Data items:
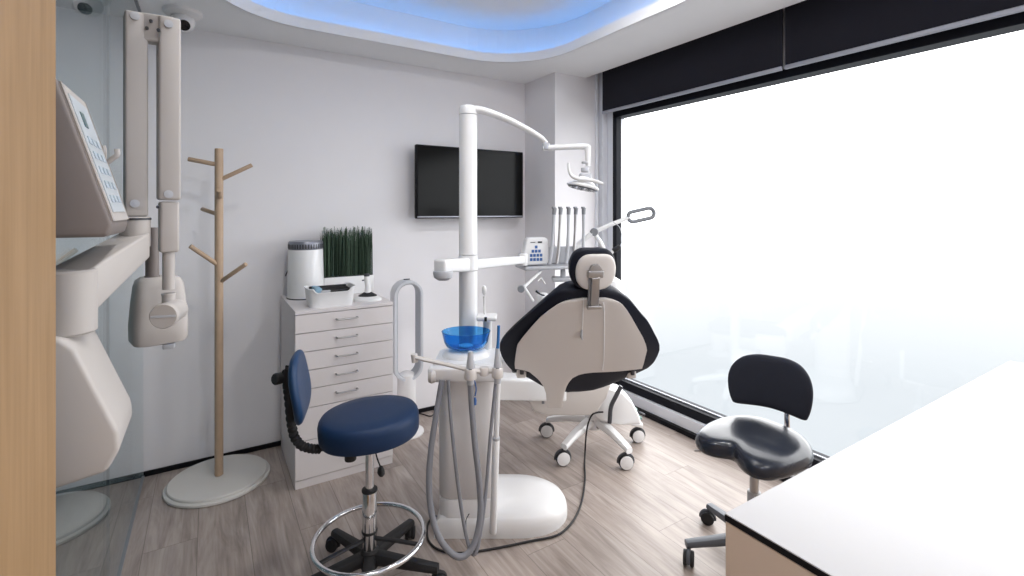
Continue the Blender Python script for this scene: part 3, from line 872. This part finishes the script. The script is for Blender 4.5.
# main column
PX, PY = -.018, .135
MB().lathe([(.046, .74), (.046, 1.155)], c=(PX, PY, 0), seg=40).build('column_base', M['white2'], du)
MB().lathe([(.0475, 1.158), (.0475, 1.232)], c=(PX, PY, 0), seg=40).build('swivel_collar', M['white2'], du)
MB().lathe([(.0455, 1.235), (.0455, 1.392), (.0445, 1.396), (.0445, 1.925)], c=(PX, PY, 0), seg=40).build('column', M['white2'], du)
LUD = UD + PY  # depth of column axis
# upper cap and lamp arm
A0 = Vector((PX, PY, 1.945))
pts = [(468, 110, LUD), (480, 110, LUD), (495, 114.5, LUD + .02), (513, 122, LUD + .04), (530, 131, LUD + .06), (541, 138, LUD + .07), (546, 143, LUD + .08)]
P3 = [LU(at(*p)) for p in pts]
MB().lathe([(.0455, 1.928), (.0455, 1.955), (.041, 1.967), (.03, 1.973), (0, 1.975)], c=(PX, PY, 0), seg=40).build('column_cap', M['white2'], du)
MB().tube(P3, [.024, .024, .022, .0205, .019, .0175, .016], seg=16, flat=.8).build('lamp_arm', M['white2'], du)
J = LU(at(546, 146, LUD + .08)); 
MB().cyl(J + Vector((0, 0, -.02)), J + Vector((0, 0, .014)), .020, bev=.004).build('arm_joint', M['lgrey'], du)
K = LU(at(585, 146.5, LUD + .06)); J2 = LU(at(543, 148, LUD + .08))
MB().tube([J2, J2.lerp(K, .5), K, K + Vector((.012, 0, -.012)), K + Vector((.014, 0, -.06)), K + Vector((.014, 0, -.10))], [.0155, .0145, .016, .016, .0125, .0115], seg=14, sub=4).build('lamp_forearm', M['white2'], du)
LH = LU(at(585, 180, LUD + .06))
MB().cyl(LH + Vector((0, 0, .04)), LH + Vector((0, 0, .064)), .020, bev=.004).box(LH + Vector((0, 0, .012)), (.060, .05, .05), .012).cyl(LH + Vector((0, 0, .082)), LH + Vector((0, 0, .094)), .018, bev=.003).build('lamp_pivot', M['lgrey'], du)
lh = MB()
rt = Matrix.Rotation(radians(12), 3, 'Y') @ Matrix.Rotation(radians(-6), 3, 'X')
lc = LU(at(583, 186, LUD + .04))
prof = [(.0, -.010), (.055, -.012), (.080, -.010), (.084, -.003), (.078, .003), (.055, .016), (.034, .036), (.026, .046), (0, .048)]
lampm = lh.lathe(prof, c=lc, seg=40, sy=.62, rot=rt).build('lamp_head', M['white2'], du)
MB().lathe([(.0, -.015), (.072, -.016), (.076, -.012), (0, -.008)], c=lc, seg=40, sy=.62, rot=rt).build('lamp_lens', M['lamp_lens'], du)
rib = MB()
for i in range(7):
    rib.box(lc + rt @ Vector((-.06 + i * .02, 0, -.0165)), (.002, .07 * sqrt(max(.1, 1 - ((-.06 + i * .02) / .075) ** 2)), .004), rot=rt)
rib.build('lens_rib', M['lgrey'], lampm, smooth=False)
h1 = [LU(at(x, y, LUD + .0)) for x, y in ((568.5, 163), (569, 170), (572, 176), (579, 179), (590, 180), (598, 182), (603, 184))]
MB().tube(h1, [.005, .007, .0095, .0095, .0095, .009, .007], seg=12).build('lamp_handle', M['white2'], du)
# horizontal tray arm
pa = [LU(at(437, 264, 2.20)), LU(at(460, 268, 2.32)), Vector((PX, PY, 1.185))]
TA = LU(at(478, 269, 2.47)); TB = LU(at(523, 259.5, 2.76))
mb = MB()
def obeam(a, b, ha, wa, hb, wb, bev=.008):
    d = (b - a); d.z = 0; d.normalize(); n = Vector((-d.y, d.x, 0)); m_ = MB()
    m_.ring_loft([[a + n * wa + Vector((0, 0, ha)), a - n * wa + Vector((0, 0, ha)), a - n * wa - Vector((0, 0, ha)), a + n * wa - Vector((0, 0, ha))],
                  [b + n * wb + Vector((0, 0, hb)), b - n * wb + Vector((0, 0, hb)), b - n * wb - Vector((0, 0, hb)), b + n * wb - Vector((0, 0, hb))]])
    m_._bevel(list(m_.bm.verts), bev, 3); return m_
obeam(LU(at(439, 266, 2.22)), Vector((PX, PY, 1.185)), .030, .035, .034, .035, .012).build('arm_tail', M['white2'], du)
q = LU(at(443, 275, 2.22))
MB().lathe([(.0, -.026), (.02, -.024), (.036, -.012), (.040, .01), (.038, .018)], c=q, seg=28, sx=1.15).build('arm_knob', M['lgrey'], du)
obeam(Vector((PX, PY, 1.183)), TB, .026, .028, .022, .022, .009).build('tray_arm', M['white2'], du)
MB().cyl(TB + Vector((0, 0, -.035)), TB + Vector((0, 0, .035)), .026, bev=.005).build('tray_joint', M['white2'], du)
# control console
T1 = LU(at(523, 267, 2.78)); T2 = LU(at(602, 267, 2.92))
tdir = (T2 - T1); tdir.z = 0; tl = tdir.length; tdir.normalize(); tang = atan2(tdir.y, tdir.x)
Rt = Matrix.Rotation(tang, 3, 'Z'); tn = Vector((-tdir.y, tdir.x, 0))
ZTr = T1.z
MB().box((T1 + T2) / 2 * 1 + tn * .06 + Vector((0, 0, -.0)), (tl, .20, .020), .007, rot=Rt).build('instrument_tray', M['lgrey'], du)
cc = T1 + tdir * .074 + Vector((0, 0, .10))
mtx = Matrix.Translation(cc + tn * .03 + Vector((0, 0, -.005))) @ Rt.to_4x4() @ Matrix(((1, 0, 0, 0), (0, 0, -1, 0), (0, 1, 0, 0), (0, 0, 0, 1)))
cons = MB().prism([(-.085, -.085), (.078, -.085), (.080, .055), (.068, .072), (-.035, .072), (-.052, .062)], -.03, .03, mtx, .010, 3).build('control_console', M['white2'], du)
kb = MB(); fp = cc + tn * .03 + Vector((0, 0, -.005)) - tn * .0315
for i, row in enumerate(((0,), (-1, 0, 1), (-1.5, -.5, .5, 1.5), (-1.5, -.5, .5, 1.5))):
    for j in row:
        kb.box(fp + tdir * (.005 + j * .020) + Vector((0, 0, .018 - i * .024)), (.016, .002, .017), .001, rot=Rt)
kb.build('keypad', M['blue_ink'], cons)
dsp = MB().box(fp + tdir * .028 + Vector((0, 0, .045)), (.026, .002, .010), .0005, rot=Rt).box(fp + tdir * -.015 + Vector((0, 0, .045)), (.03, .002, .004), .0005, rot=Rt)
dsp.build('display', M['dgrey'], cons)
# instrument block behind the handpieces
hb = T1 + tdir * .30 + tn * .10
MB().box((hb.x, hb.y, ZTr + .055), (.20, .05, .10), .008, rot=Rt).build('instrument_block', M['lgrey'], du)
# lower grey tray and its bracket
g1 = LU(at(563, 279, 2.86))
MB().box(g1, (.13, .10, .022), .006).box(g1 + Vector((0, 0, .03)), (.03, .03, .05), .006).build('lower_bracket', M['lgrey'], du)
# drop arm under the tray
d1 = LU(at(541, 271, 2.80)); d2 = LU(at(524, 287, 2.72)); d3 = LU(at(533, 301, 2.76)); d4 = LU(at(521, 289, 2.70))
MB().tube([d1, d1.lerp(d2, .5), d2], .0085, seg=10, sub=2).tube([d2, d2.lerp(d3, .5), d3], .009, seg=10, sub=2).tube([LU(at(538, 281, 2.78)), LU(at(541, 278, 2.79)), LU(at(545, 284, 2.80))], .004, seg=8, sub=2).build('tray_strut', M['white2'], du)
MB().lathe([(.018, -.012), (.020, -.008), (.020, .008), (.018, .012)], c=d4, seg=24, axis=(0, 1, 0)).build('strut_knob', M['grey'], du)
d5 = LU(at(543, 299, 2.80))
MB().lathe([(.0, -.05), (.03, -.045), (.045, -.01), (.04, .02), (.02, .035), (0, .038)], c=d5, seg=24).build('assistant_pod', M['white2'], du)
MB().tube([LU(at(536, 291, 2.74)), LU(at(540, 294, 2.75)), LU(at(546, 296, 2.78))], [.007, .004, .004], seg=8).build('pod_cable', M['rubber'], du)
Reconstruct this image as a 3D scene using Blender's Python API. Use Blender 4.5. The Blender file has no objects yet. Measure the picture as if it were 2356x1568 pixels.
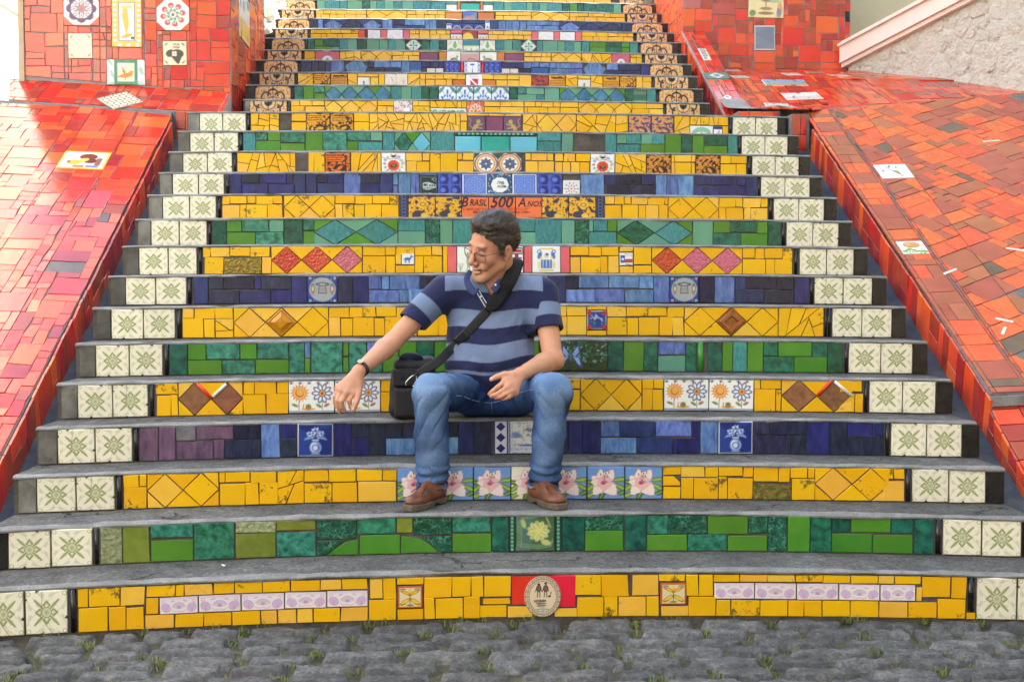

Description of the task> Show all lines from the listing above in which "this" appears.

Reply>
Continue the Blender Python script for this scene: part 3, from line 872. This part finishes the script. The script is for Blender 4.5.
Reconstruct this image as a 3D scene using Blender's Python API. Use Blender 4.5. The Blender file has no objects yet. Measure the picture as if it were 2356x1568 pixels.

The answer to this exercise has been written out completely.